Saturday, the 26th. Wrote a long letter to Brother H. S. Eldredge and another to President Young. I received a letter from President Young on Thursday. He says that a good many Elders have been selected for foreign missions.

24 April 1862 • Sunday

Sunday, April 27th, 1862. Attended meeting morning and evening. Bro. Rich spoke both times and I followed in a few remarks.

28 April 1862 • Monday

Monday, 28th. Bro. Lyman arrived from Manchester and left for Birmingham in afternoon. Writing journal &c.

29 April 1862 • Tuesday

Tuesday, 29th. Examining letters &c. and clearing out my desk and drawers. In afternoon went in company of Bro.
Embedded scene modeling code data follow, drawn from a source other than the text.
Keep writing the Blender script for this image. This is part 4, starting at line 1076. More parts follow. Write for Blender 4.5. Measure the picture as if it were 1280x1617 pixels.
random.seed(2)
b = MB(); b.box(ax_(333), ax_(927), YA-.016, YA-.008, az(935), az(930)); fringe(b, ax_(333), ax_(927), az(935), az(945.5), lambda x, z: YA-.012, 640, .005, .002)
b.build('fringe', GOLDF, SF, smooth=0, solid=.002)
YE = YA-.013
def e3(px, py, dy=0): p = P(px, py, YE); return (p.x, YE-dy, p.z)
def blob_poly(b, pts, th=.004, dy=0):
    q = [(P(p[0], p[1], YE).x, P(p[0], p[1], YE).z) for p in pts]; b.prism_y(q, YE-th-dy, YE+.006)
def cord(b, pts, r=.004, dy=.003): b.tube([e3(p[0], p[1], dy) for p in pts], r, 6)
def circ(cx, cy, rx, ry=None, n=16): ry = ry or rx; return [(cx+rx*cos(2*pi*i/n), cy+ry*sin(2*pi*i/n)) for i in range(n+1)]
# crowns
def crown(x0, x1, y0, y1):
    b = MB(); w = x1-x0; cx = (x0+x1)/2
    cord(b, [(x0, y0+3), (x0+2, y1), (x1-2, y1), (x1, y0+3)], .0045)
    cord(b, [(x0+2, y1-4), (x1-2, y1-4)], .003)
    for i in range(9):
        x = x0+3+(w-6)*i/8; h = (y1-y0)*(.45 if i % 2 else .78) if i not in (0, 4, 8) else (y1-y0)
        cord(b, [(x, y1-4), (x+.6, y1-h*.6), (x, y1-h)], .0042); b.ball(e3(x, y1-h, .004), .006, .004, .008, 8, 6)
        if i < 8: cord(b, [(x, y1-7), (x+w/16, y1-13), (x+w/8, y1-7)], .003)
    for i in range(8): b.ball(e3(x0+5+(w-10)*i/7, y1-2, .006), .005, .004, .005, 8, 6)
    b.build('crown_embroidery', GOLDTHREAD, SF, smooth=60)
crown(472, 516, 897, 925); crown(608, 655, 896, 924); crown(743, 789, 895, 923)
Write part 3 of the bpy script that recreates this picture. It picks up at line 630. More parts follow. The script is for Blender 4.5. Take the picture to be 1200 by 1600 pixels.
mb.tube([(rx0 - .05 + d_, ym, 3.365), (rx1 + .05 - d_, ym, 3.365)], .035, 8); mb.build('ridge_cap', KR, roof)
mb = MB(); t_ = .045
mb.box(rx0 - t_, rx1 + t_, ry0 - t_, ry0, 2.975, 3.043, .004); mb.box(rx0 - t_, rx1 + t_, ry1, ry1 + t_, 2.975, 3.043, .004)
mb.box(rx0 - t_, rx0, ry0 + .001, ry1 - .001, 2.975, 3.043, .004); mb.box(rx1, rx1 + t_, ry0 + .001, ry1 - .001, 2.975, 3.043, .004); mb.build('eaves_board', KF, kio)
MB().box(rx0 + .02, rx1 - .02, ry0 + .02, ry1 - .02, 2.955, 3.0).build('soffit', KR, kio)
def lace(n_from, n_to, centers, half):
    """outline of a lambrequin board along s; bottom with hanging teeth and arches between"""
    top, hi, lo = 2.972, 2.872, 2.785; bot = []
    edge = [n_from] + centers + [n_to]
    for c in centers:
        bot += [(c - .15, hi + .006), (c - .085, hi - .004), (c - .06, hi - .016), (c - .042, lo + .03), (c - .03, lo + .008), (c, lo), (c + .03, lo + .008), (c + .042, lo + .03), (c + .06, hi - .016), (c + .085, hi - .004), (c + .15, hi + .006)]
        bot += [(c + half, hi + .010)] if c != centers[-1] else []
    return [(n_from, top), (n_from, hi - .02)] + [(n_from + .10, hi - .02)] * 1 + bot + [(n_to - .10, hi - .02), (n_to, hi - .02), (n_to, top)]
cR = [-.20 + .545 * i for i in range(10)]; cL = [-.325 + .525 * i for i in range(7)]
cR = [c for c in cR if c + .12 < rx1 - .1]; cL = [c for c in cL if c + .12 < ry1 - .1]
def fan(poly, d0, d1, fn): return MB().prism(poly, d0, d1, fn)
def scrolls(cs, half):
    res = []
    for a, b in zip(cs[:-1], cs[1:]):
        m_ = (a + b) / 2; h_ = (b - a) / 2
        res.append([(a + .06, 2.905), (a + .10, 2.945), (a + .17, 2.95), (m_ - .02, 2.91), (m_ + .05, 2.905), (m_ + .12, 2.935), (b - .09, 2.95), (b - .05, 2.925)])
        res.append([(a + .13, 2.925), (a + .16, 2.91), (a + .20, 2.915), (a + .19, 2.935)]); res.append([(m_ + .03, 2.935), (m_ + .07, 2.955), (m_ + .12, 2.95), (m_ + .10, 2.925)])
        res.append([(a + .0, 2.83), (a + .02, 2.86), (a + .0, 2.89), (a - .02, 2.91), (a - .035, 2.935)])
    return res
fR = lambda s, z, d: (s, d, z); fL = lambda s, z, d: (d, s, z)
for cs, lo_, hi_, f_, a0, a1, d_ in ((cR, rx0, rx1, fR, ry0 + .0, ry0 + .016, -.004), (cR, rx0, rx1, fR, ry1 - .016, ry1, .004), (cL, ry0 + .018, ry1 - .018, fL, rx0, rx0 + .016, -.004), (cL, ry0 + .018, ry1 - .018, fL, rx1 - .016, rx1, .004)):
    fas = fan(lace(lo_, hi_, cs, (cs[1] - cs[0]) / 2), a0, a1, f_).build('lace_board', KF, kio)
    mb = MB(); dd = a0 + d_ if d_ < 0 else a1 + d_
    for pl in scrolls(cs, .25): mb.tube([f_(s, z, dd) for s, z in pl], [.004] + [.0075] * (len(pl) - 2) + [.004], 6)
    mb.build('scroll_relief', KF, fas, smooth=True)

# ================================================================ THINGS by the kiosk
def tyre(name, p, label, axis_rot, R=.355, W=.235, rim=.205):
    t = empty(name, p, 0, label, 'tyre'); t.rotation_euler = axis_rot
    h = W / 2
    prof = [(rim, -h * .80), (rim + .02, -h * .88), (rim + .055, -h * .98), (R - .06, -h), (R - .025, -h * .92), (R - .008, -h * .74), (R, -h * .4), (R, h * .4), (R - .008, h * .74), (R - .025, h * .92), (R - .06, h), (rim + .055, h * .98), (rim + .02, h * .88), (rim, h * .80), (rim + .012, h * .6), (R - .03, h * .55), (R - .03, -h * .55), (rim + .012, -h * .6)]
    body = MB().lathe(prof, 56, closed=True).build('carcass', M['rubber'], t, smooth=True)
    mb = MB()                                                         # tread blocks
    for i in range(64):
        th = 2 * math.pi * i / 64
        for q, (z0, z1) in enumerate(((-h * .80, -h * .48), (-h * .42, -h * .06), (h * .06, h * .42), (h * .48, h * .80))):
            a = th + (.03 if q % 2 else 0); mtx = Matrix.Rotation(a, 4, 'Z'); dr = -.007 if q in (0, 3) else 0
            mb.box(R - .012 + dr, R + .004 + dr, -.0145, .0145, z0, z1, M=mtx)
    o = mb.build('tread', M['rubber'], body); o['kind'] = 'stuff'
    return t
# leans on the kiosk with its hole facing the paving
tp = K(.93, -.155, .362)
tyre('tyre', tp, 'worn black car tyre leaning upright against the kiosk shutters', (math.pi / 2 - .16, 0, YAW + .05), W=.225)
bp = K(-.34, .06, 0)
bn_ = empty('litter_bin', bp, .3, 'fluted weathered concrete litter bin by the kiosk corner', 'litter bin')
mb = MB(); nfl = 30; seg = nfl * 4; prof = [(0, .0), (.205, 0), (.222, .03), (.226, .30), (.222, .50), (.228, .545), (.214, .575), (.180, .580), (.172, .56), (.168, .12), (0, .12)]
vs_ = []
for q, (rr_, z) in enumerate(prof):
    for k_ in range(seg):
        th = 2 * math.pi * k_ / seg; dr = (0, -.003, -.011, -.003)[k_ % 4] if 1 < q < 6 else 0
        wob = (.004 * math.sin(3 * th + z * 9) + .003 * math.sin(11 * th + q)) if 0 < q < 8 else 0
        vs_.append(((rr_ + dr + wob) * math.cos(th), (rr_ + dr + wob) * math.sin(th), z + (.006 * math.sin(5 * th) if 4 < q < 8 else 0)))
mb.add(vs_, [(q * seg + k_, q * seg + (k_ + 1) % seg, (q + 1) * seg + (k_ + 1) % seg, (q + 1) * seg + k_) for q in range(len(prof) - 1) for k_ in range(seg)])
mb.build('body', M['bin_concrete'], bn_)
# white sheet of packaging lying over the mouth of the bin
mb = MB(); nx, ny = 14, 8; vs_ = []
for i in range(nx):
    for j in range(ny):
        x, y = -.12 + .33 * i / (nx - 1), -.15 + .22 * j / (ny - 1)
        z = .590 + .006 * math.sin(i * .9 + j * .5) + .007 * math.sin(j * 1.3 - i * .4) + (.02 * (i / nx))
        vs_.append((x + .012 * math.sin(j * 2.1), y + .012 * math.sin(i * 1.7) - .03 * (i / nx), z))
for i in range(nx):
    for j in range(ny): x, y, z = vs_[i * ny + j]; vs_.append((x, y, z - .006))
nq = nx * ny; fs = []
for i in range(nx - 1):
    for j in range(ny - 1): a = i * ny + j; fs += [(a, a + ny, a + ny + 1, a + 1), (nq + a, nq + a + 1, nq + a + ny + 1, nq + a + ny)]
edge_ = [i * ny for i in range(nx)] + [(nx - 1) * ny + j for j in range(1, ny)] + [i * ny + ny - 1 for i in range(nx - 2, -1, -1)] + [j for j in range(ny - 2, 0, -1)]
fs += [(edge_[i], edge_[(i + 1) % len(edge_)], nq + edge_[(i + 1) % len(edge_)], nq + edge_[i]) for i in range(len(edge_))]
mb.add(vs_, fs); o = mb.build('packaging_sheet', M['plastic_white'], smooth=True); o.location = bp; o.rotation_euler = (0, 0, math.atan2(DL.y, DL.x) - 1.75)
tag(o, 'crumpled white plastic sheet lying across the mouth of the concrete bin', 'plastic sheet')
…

Rich, Sister Spencer and my wife to the Botanic Gardens. Took tea at Sister Spencer’s on our return.

30 April 1862 • Wednesday

Wednesday, 30th. Dr. Wood and daughter called to see myself and wife. Called on Mr. Smith of Tapscott, Smith & Co. The “Constellation” being detained they have thought it best to offer me the “Wm Tapscott,” a vessel equally stanch and capacious and I concluded to accept it. Bro. Eugene Henriod arrived <in company with Bro. Bramall> from Southampton with the intention of acting as assistant editor in the stead of Bro. Whittall who, with his family, is emigrating.

Footnotes

  1. [1]After this sentence, the daybook begins and continues to 7 April.

  2. [2]The daybook ends again here.